Why does Crayon not publish pricing while AdClarity does?
Crayon sells to enterprise sales and product marketing teams through a sales-led process, and its own data shows typical annual contracts in the $15,000 to $30,000 range, which is the kind of deal size that usually gets negotiated case by case. AdClarity publishes four tiers from $129 to $349 a month because it is positioned for self-serve evaluation by performance marketing teams and agencies.
Does either AdClarity or Crayon offer white-label reporting for agencies?
Neither does. AdClarity has no white-label option in its published feature list, and Crayon explicitly does not offer white-label delivery on any plan. Agencies wanting to resell either data set as a branded client deliverable will need to build their own reporting layer on top.
Is Crayon overkill for a small company that just wants to keep an eye on a couple of competitors?
Likely yes. Crayon is priced and built for enterprise sales organizations with a dedicated competitive intelligence or product marketing function, and its own materials point smaller teams toward lighter monitoring tools instead. A company tracking two or three competitors casually is better served by a simpler, cheaper tool than by Crayon's full battlecard and Salesforce integration stack.

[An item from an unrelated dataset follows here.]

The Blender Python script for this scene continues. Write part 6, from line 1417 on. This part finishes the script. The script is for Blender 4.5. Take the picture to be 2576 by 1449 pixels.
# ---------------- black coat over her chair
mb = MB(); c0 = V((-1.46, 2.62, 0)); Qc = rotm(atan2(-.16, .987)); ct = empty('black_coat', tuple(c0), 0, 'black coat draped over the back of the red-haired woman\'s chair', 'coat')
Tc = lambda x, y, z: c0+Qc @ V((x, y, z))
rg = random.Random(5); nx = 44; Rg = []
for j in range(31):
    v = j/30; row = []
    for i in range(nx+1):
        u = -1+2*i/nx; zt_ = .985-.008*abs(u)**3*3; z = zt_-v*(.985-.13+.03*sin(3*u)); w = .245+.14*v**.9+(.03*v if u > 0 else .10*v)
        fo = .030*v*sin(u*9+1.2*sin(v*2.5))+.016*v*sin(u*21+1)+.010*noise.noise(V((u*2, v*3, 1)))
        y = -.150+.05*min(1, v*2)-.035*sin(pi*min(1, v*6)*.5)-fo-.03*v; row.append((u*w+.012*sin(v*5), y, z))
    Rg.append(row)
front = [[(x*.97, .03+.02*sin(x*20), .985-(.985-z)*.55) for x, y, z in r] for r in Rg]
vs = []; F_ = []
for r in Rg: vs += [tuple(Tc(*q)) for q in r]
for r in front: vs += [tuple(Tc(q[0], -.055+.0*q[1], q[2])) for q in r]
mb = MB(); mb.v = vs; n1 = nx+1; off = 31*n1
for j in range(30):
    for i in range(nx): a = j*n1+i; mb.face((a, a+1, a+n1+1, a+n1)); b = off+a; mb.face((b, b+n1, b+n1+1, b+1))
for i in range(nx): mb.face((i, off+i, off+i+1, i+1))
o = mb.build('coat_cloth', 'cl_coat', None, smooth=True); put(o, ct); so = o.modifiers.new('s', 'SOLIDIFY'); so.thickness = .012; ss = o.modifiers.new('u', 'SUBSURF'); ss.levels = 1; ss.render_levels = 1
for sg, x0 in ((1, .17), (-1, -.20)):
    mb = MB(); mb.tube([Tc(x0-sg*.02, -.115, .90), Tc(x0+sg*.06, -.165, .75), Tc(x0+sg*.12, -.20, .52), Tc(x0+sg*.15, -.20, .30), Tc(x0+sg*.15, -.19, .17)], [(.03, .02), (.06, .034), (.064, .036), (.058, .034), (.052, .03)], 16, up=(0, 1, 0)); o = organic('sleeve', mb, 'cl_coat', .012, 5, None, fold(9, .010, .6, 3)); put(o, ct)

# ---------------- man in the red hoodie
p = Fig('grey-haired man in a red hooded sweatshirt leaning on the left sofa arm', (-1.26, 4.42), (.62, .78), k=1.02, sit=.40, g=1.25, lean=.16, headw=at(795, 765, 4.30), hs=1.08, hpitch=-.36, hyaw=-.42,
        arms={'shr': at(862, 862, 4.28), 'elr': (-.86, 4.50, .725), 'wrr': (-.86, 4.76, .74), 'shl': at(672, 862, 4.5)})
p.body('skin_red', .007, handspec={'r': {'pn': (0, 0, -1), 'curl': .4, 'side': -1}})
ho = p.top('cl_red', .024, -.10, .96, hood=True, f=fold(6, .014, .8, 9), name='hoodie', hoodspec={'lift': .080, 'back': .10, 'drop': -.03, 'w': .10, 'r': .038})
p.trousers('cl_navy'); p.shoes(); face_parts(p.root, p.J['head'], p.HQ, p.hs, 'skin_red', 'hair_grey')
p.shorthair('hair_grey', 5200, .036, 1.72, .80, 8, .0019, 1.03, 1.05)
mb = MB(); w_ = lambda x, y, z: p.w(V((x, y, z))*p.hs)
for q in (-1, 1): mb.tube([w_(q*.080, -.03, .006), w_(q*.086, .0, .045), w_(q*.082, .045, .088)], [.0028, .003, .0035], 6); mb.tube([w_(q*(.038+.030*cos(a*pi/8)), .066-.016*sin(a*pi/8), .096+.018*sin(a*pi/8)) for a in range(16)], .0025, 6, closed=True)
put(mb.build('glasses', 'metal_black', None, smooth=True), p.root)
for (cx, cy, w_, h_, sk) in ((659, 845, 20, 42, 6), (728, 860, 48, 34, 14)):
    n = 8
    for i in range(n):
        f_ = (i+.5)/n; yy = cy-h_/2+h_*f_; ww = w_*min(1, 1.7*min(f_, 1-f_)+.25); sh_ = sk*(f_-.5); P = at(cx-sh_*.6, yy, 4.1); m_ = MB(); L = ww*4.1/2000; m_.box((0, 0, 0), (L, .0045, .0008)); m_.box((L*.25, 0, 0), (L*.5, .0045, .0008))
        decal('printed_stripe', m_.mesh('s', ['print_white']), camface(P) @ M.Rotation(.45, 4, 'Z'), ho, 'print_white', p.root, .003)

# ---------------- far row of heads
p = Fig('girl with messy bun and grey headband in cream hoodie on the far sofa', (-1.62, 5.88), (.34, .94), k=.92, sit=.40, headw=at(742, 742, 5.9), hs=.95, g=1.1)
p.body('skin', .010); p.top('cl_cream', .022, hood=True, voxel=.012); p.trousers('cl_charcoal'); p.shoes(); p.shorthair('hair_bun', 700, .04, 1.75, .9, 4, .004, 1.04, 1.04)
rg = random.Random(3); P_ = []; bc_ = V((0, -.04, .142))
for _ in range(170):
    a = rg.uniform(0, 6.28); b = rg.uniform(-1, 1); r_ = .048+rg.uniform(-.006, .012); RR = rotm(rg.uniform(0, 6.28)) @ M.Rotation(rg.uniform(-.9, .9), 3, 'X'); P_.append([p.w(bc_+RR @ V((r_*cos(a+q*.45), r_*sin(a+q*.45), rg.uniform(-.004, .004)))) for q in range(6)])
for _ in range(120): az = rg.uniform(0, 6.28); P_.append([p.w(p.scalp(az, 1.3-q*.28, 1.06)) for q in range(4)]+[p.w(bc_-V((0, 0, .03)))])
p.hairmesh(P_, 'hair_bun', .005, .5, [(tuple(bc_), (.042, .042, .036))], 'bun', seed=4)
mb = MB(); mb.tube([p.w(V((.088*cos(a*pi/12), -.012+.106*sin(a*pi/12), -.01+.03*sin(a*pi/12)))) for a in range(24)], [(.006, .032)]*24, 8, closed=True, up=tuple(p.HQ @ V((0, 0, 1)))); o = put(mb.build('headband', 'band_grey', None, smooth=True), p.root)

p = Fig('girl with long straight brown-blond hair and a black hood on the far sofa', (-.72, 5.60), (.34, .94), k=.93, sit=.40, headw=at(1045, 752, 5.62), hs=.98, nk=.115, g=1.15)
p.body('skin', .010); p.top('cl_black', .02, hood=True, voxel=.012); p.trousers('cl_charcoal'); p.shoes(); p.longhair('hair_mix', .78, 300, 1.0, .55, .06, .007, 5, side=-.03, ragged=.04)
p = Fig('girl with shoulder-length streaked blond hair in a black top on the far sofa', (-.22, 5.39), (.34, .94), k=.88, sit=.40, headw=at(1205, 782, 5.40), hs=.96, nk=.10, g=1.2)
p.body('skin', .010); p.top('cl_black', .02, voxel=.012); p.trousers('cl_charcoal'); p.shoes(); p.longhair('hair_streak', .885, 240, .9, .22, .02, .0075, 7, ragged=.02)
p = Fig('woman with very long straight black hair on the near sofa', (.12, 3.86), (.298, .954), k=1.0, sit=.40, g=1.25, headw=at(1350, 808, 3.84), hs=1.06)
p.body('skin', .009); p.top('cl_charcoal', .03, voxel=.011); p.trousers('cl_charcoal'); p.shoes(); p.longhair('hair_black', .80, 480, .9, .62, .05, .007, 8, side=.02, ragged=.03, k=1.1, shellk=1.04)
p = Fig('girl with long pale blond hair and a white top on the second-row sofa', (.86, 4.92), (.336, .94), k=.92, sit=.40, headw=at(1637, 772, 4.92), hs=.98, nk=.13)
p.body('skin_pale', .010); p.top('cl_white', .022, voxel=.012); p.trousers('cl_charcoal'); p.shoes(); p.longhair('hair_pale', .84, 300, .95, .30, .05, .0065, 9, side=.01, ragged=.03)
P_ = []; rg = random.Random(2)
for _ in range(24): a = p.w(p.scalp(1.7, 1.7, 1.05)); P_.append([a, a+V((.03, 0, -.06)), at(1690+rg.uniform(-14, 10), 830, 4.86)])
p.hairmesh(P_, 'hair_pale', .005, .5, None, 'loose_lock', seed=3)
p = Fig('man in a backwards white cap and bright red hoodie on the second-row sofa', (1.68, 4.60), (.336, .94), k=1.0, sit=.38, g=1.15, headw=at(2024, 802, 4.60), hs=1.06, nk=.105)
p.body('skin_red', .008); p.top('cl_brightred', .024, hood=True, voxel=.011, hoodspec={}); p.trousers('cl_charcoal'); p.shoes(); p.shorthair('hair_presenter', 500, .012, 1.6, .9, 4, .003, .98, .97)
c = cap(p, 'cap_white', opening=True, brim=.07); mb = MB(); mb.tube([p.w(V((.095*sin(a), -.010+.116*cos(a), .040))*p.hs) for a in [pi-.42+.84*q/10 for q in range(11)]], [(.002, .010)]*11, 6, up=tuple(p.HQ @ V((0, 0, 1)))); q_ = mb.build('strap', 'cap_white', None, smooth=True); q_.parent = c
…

Which tool is better for understanding why deals are being lost to a specific competitor?
Crayon is closer to that use case since its Gong and Chorus integrations surface competitive mentions from actual sales calls, and Crayon Answers lets reps query positioning mid-deal. AdClarity has no visibility into sales conversations or deal outcomes at all; it only reports on paid ad activity, so it cannot answer why a specific deal was lost.